WHAT THIS TASK INVOLVES:
Your copy should be exact, beginning at the line containing "Build this scene" and ending at the line containing "def V(*a): return Vector(a)", with both lines kept and every picture dropped.

Rows from a 3D scene dataset
▼
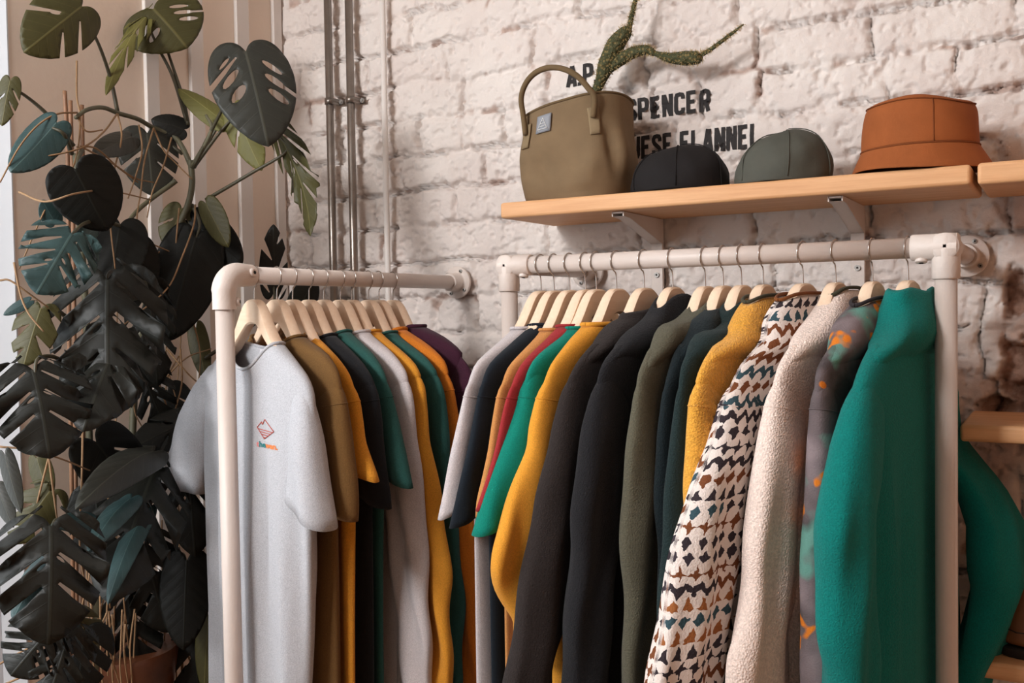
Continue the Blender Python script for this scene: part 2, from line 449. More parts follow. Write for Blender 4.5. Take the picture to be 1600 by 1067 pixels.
GLYPH = {
 'A': [[(.075, 0), (.235, 1)], [(.265, 1), (.425, 0)], [(.13, .25), (.37, .25)]], 'P': [[(.085, 0), (.085, 1)], _a], 'R': [[(.085, 0), (.085, 1)], _a, [(.27, .46), (.41, 0)]],
 'S': [[(.415, .68), (.415, .8), (.37, .89), (.25, .92), (.13, .89), (.085, .8), (.085, .70), (.13, .61), (.37, .40), (.415, .31), (.415, .2), (.37, .11), (.25, .08), (.13, .11), (.085, .2), (.085, .32)]],
 'E': [[(.085, 0), (.085, 1)], [(.085, .92), (.42, .92)], [(.085, .51), (.37, .51)], [(.085, .08), (.42, .08)]], 'F': [[(.085, 0), (.085, 1)], [(.085, .92), (.42, .92)], [(.085, .51), (.37, .51)]],
 'L': [[(.085, 0), (.085, 1)], [(.085, .08), (.40, .08)]], 'N': [[(.085, 0), (.085, 1)], [(.415, 0), (.415, 1)], [(.10, .97), (.40, .03)]], 'C': [_o],
 'U': [[(.085, 1), (.085, .2), (.13, .11), (.25, .08), (.37, .11), (.415, .2), (.415, 1)]], 'D': [[(.085, 0), (.085, 1)], [(.085, .92), (.29, .92), (.38, .88), (.415, .78), (.415, .22), (.38, .12), (.29, .08), (.085, .08)]],
 '.': [[(.085, 0), (.085, .17)]],
}
def wall_text(body, x0, x1, z0, h, name, label):
    T = .092; co = []; F = []; pen = 0
    for ch in body:
        if ch == ' ': pen += .30; continue
        for pl in GLYPH[ch]:
            P = [Vector(p) for p in pl]; n = len(P); b0 = len(co)
            for i in range(n):
                d0 = (P[i] - P[max(0, i - 1)]); d1 = (P[min(n - 1, i + 1)] - P[i])
                if i == 0: d0 = d1
                if i == n - 1: d1 = d0
                d0.normalize(); d1.normalize(); t = (d0 + d1).normalized(); q = Vector((-t.y, t.x))
                k = T / max(.5, q.dot(Vector((-d0.y, d0.x))))
                co += [(pen + P[i].x + q.x * k, P[i].y + q.y * k), (pen + P[i].x - q.x * k, P[i].y - q.y * k)]
                if i: F.append((b0 + 2 * i - 2, b0 + 2 * i - 1, b0 + 2 * i + 1, b0 + 2 * i))
        pen += .24 if ch == '.' else .565
    co = np.array(co); w = co[:, 0].max()
    co[:, 0] = x0 + co[:, 0] / w * (x1 - x0); co[:, 1] = z0 + co[:, 1] * h
    bm = bmesh.new(); vs = [bm.verts.new((p[0], 0, p[1])) for p in co]
    for f in F:
        try: bm.faces.new([vs[i] for i in f])
        except ValueError: pass
    step = 0.006
    for ax, lo, hi in ((0, x0, x1), (2, z0 - .01, z0 + h + .01)):
        t = lo + step
        while t < hi:
            p = [0, 0, 0]; n = [0, 0, 0]; p[ax] = t; n[ax] = 1
            bmesh.ops.bisect_plane(bm, geom=bm.verts[:] + bm.edges[:] + bm.faces[:], plane_co=p, plane_no=n, dist=1e-6)
            t += step
    bmesh.ops.triangulate(bm, faces=bm.faces)
    P = np.array([v.co for v in bm.verts])
    hh = np.max([wall_height(P[:, 0] + dx, P[:, 2] + dz)[0] for dx in (-.003, 0, .003) for dz in (-.003, 0, .003)], 0)
    for v, q in zip(bm.verts, hh): v.co.y = YW - q - 0.0008
    me = bpy.data.meshes.new(name); bm.to_mesh(me); bm.free(); me.materials.append(M['ink'])
    o = bpy.data.objects.new(name, me); COL.objects.link(o)
    return tag(o, label, 'lettering', 'lettering painted on the brick wall')
wall_text('A.P.', -1.028, -0.946, ZC + .530, .050, 'painted_lettering', 'black A.P. painted on the white brick above the canvas bag')
wall_text('D SPENCER', -0.922, -0.676, ZC + .434, .049, 'painted_lettering', 'black SPENCER lettering on white brick right of the canvas bag')
wall_text('UESE FLANNEL', -0.866, -0.571, ZC + .344, .052, 'painted_lettering', 'black FLANNEL lettering on white brick above the two caps')

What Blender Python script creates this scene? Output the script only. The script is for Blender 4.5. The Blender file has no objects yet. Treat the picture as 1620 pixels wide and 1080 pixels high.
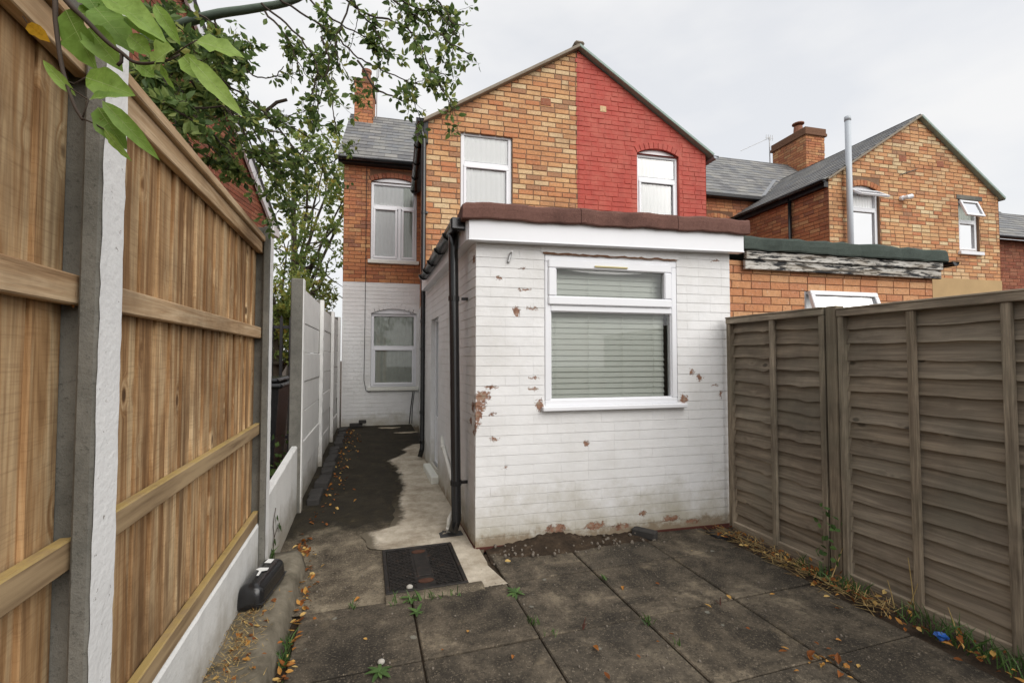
import bpy, bmesh, math, random
from mathutils import Vector, Matrix
from math import radians, sin, cos, pi
rnd = random.Random(7)

# ------------------------------------------------------------------ camera, sky, sun, exposure
scene = bpy.context.scene
col = scene.collection
YAW, PITCH, FPX, CAMH = radians(17.6), radians(2.0), 726.0, 1.5
cd = bpy.data.cameras.new('camera'); cam = bpy.data.objects.new('camera', cd); col.objects.link(cam)
cam.location = (0, 0, CAMH); cam.rotation_euler = (radians(90) + PITCH, 0, -YAW)
cd.sensor_width = 36.0; cd.lens = FPX / 1620 * 36; cd.clip_start = 0.05; cd.clip_end = 2000
scene.camera = cam

SUN_EL, SUN_AZ = radians(40), radians(156)      # azimuth clockwise from +Y (behind the camera, to the right)
world = bpy.data.worlds.new('World'); scene.world = world; world.use_nodes = True
nt = world.node_tree; bgn = nt.nodes['Background']
sky = nt.nodes.new('ShaderNodeTexSky'); sky.sky_type = 'NISHITA'; sky.sun_disc = False
sky.sun_elevation = SUN_EL; sky.sun_rotation = SUN_AZ; sky.dust_density = 3.0; sky.air_density = 1.0
tc = nt.nodes.new('ShaderNodeTexCoord')
nz = nt.nodes.new('ShaderNodeTexNoise'); nz.inputs['Scale'].default_value = 2.2; nz.inputs['Detail'].default_value = 5
mp = nt.nodes.new('ShaderNodeMapping'); mp.inputs['Scale'].default_value = (1, 1, 2.6)
nt.links.new(tc.outputs['Generated'], mp.inputs['Vector']); nt.links.new(mp.outputs['Vector'], nz.inputs['Vector'])
rp = nt.nodes.new('ShaderNodeMapRange'); rp.inputs[1].default_value = 0.36; rp.inputs[2].default_value = 0.58
rp.inputs[3].default_value = 0.80; rp.inputs[4].default_value = 0.98
nt.links.new(nz.outputs['Fac'], rp.inputs[0])
mx = nt.nodes.new('ShaderNodeMix'); mx.data_type = 'RGBA'
nt.links.new(rp.outputs[0], mx.inputs['Factor']); nt.links.new(sky.outputs['Color'], mx.inputs[6])
mx.inputs[7].default_value = (5.2, 5.2, 5.22, 1)                    # closed pale cloud cover
nt.links.new(mx.outputs[2], bgn.inputs['Color']); bgn.inputs['Strength'].default_value = 0.10

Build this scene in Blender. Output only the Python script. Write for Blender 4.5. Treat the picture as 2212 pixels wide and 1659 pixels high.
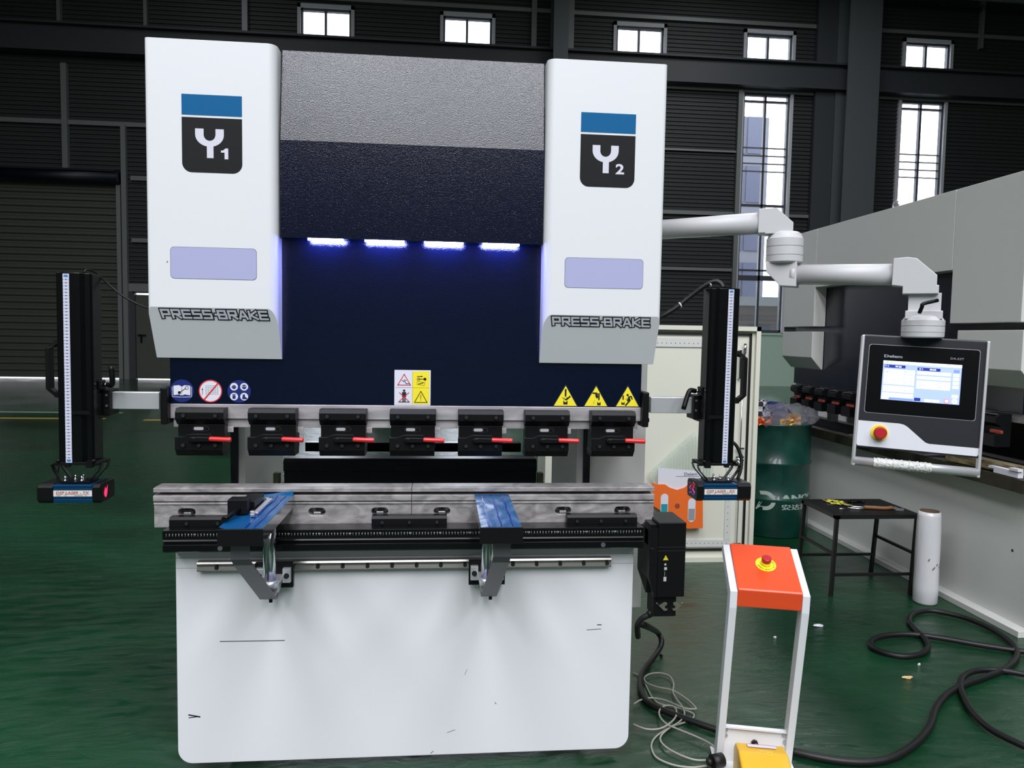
import bpy, bmesh, math, random
from mathutils import Vector, Matrix, noise
random.seed(7)
SC = bpy.context.scene
for o in list(bpy.data.objects): bpy.data.objects.remove(o)
COL = SC.collection
PI = math.pi
def V(*a): return Vector(a)

# ------------------------------------------------------------------ camera, sky, lights, exposure
YAW, PITCH, ROLL, FPX = math.radians(5.35), math.radians(3.75), math.radians(.99), 1600.0
CAM = V(.103, -2.472, 1.528)
_f = V(math.sin(YAW)*math.cos(PITCH), math.cos(YAW)*math.cos(PITCH), -math.sin(PITCH))
_r = V(math.cos(YAW), -math.sin(YAW), 0)
_d = _f.cross(_r)
RT = math.cos(ROLL)*_r - math.sin(ROLL)*_d
DN = math.sin(ROLL)*_r + math.cos(ROLL)*_d
cd = bpy.data.cameras.new('camera'); cam = bpy.data.objects.new('camera', cd); COL.objects.link(cam)
cd.sensor_width = 36; cd.lens = 36*FPX/2212; cd.clip_end = 300; cd.clip_start = .05
cam.matrix_world = Matrix(((RT.x, -DN.x, -_f.x, CAM.x), (RT.y, -DN.y, -_f.y, CAM.y), (RT.z, -DN.z, -_f.z, CAM.z), (0, 0, 0, 1)))
SC.camera = cam
def U(px, py, X=None, Y=None, Z=None):
    """point where the sight line of a picture point meets a plane of the place"""
    d = RT*((px-1106)/FPX) + DN*((py-829.5)/FPX) + _f
    if X is not None: t = (X-CAM.x)/d.x
    elif Y is not None: t = (Y-CAM.y)/d.y
    else: t = (Z-CAM.z)/d.z
    return CAM + d*t

w = bpy.data.worlds.new('sky'); SC.world = w; w.use_nodes = True
bg = w.node_tree.nodes['Background']; bg.inputs[0].default_value = (.93, .95, 1, 1); bg.inputs[1].default_value = 6.0
def area(name, loc, rot, sx, sy, power, color=(1, 1, 1)):
    l = bpy.data.lights.new(name, 'AREA'); l.shape = 'RECTANGLE'; l.size = sx; l.size_y = sy; l.energy = power; l.color = color
    o = bpy.data.objects.new(name, l); COL.objects.link(o); o.location = loc; o.rotation_euler = rot; return o
# inner skylight pair inferred from reflections behind viewer; outer rows added to broaden light
for xx, pw in ((-2.7, 2650), (2.7, 2650), (-9, 1900), (9.5, 1750)):
    area('skylight_fill', (xx, -13.5, 12.9), (0, 0, 0), 2.8, 20, pw, (.95, .96, 1))
for xx, pw in ((-7, 260), (9, 900)):  # far strips added to brighten the distant floor and dado
    area('skylight_fill', (xx, 10, 12.9), (0, 0, 0), 1.6, 14, pw, (.96, .98, 1))
SC.view_settings.view_transform = 'Standard'; SC.view_settings.look = 'None'
SC.view_settings.exposure = -0.2; SC.view_settings.gamma = 1; SC.view_settings.use_curve_mapping = False

# ------------------------------------------------------------------ materials
MATS = {}
def s2l(c): return tuple(((v/255)/12.92 if v <= 10 else ((v/255+.055)/1.055)**2.4) for v in c)
def M(name, rgb=(200, 200, 200), rough=.5, metal=0, emit=None, es=0, spec=.5, coat=0, alpha=1):
    if name in MATS: return MATS[name]
    m = bpy.data.materials.new(name); m.use_nodes = True; MATS[name] = m
    b = m.node_tree.nodes['Principled BSDF']
    b.inputs['Base Color'].default_value = (*s2l(rgb), 1)
    b.inputs['Roughness'].default_value = rough; b.inputs['Metallic'].default_value = metal
    b.inputs['Specular IOR Level'].default_value = spec; b.inputs['Coat Weight'].default_value = coat
    b.inputs['Alpha'].default_value = alpha
    if emit: b.inputs['Emission Color'].default_value = (*s2l(emit), 1); b.inputs['Emission Strength'].default_value = es
    return m
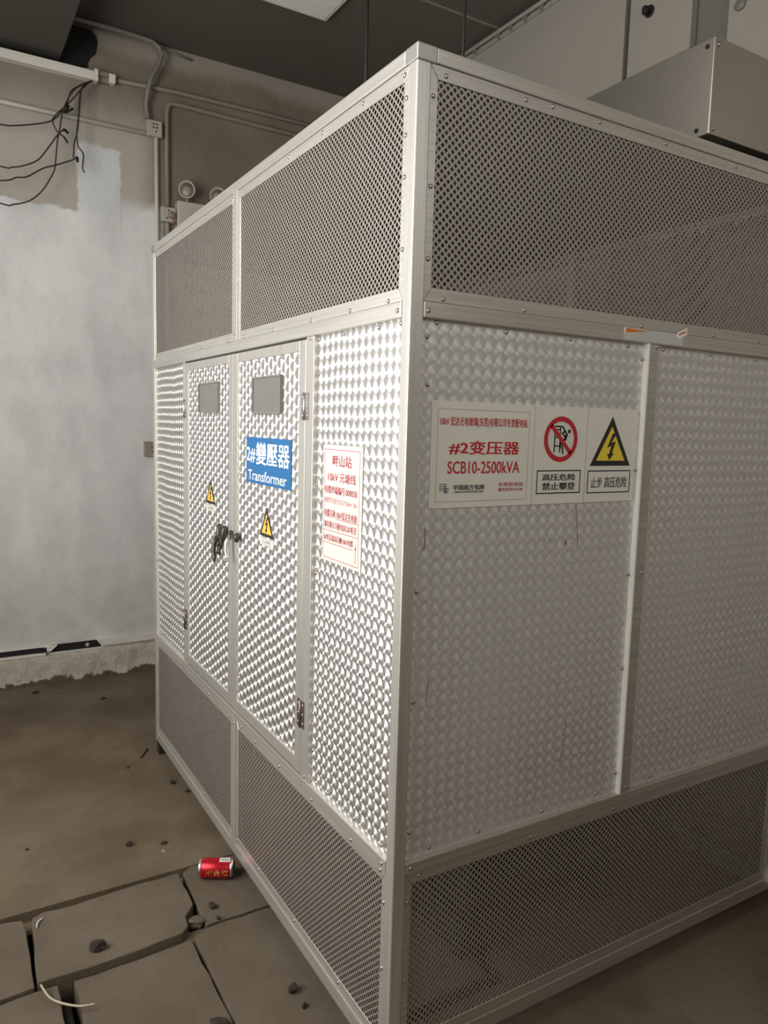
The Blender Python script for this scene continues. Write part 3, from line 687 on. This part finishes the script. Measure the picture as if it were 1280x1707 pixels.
conduit('conduit_pipe', [(.385, yc, .24), (.385, yc, 2.665)], .0125, M_pvc, 'dusty vertical conduit below the cracked junction box')
def dot(m, x, z, y, r=.005): m.lathe((x, y, z), (0, -1, 0), [(0, r), (.0008, r)], 8)
jb = empty('junction_box', (.31, yw, 3.127), 'square white junction box where the grey hose meets the white conduits', 'junction box', 'junction boxes on the wall')
MB().box(.268, .352, yw-.045, yw-.0005, 3.126, 3.212).build('box_body', M_pvc, jb, .004)
m = MB(); [dot(m, .310+a, 3.168+b, yw-.045) for a, b in ((-.006, .022), (.012, .022), (.012, .004), (-.006, .004), (.008, -.016))]; m.build('screw_holes', M_dark, jb)
j2 = empty('junction_box', (.387, yw, 2.666), 'cracked grimy junction box with loose red wire beside the emergency light', 'junction box', 'junction boxes on the wall')
MB().box(.345, .429, yw-.045, yw-.0005, 2.667, 2.750).build('box_body', M_pvc, j2, .004)
m = MB(); [dot(m, .387+a, 2.708+b, yw-.045) for a, b in ((0, .022), (.015, .018), (-.01, -.02))]; m.build('screw_holes', M_dark, j2)
MB().lathe((.402, yw-.045, 2.705), (0, -1, 0), [(0, .020), (.018, .018), (.024, .010)], 10).build('plug', M_pvcd, j2)
MB().tube([(.402, yw-.06, 2.70), (.412, yw-.06, 2.668), (.422, yw-.05, 2.657), (.427, yw-.035, 2.664)], .004, 8).build('loose_wire', simple('dull_red_wire', (.22, .06, .05), .5), j2)
so = empty('wall_socket', (.28, yw, 1.30), 'small grimy wall socket half hidden by the enclosure', 'socket')
MB().box(.238, .322, yw-.022, yw-.0005, 1.303, 1.392).build('face_plate', simple('grimy_socket', (.34, .27, .21), .55, 0, .25, 40), so, .004)
m = MB(); [dot(m, .285+a, 1.356+b, yw-.022, .0045) for a, b in ((0, 0), (.018, 0), (0, -.024), (.018, -.024))]; m.build('socket_holes', M_dark, so)
# emergency light
M_lbox = simple('cream_lamp_box', (.46, .43, .36), .45, 0, .05); M_refl = simple('dusty_reflector', (.11, .095, .075), .35, .3, .1)
el = empty('emergency_light', (.60, yw, 2.60), 'twin-head emergency light with a cream box, behind the enclosure top', 'emergency light')
MB().box(.432, .765, yw-.075, yw-.0005, 2.60, 2.790).build('lamp_box', M_lbox, el, .006)
MB().box(.575, .612, yw-.0765, yw-.074, 2.752, 2.776).build('indicator', M_rim, el)
m = MB()
for z in (2.756, 2.722):
    for i in range(5): m.box(.50+i*.011, .507+i*.011, yw-.0758, yw-.0748, z-.003, z+.003)
m.build('printed_marks', M_line, el)
for cx, cz in ((.486, 2.856), (.672, 2.852)):
    ax = Vector((-.45, -.88, -.12)).normalized(); b = Vector((cx, yw-.075, cz))
    hd = MB().lathe(b-ax*.055, ax, [(0, .020), (.015, .036), (.045, .047), (.068, .049), (.072, .047), (.070, .043), (.045, .034), (.030, .014)], 28).build('lamp_head', M_pvc, el)
    MB().lathe(b-ax*.055, ax, [(.052, .0395), (.056, .0405), (.059, .036), (.060, .012)], 28).build('lens', M_refl, hd)
    MB().tube([b-ax*.04, (cx+.004, yw-.05, 2.788)], .010, 8).build('neck', M_pvcd, el)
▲
SOLUTION BELOW:
Build this scene in Blender. Output only the Python script. Write for Blender 4.5. Treat the picture as 2212 pixels wide and 1659 pixels high.
import bpy, bmesh, math, random
from mathutils import Vector, Matrix, noise
random.seed(7)
SC = bpy.context.scene
for o in list(bpy.data.objects): bpy.data.objects.remove(o)
COL = SC.collection
PI = math.pi
def V(*a): return Vector(a)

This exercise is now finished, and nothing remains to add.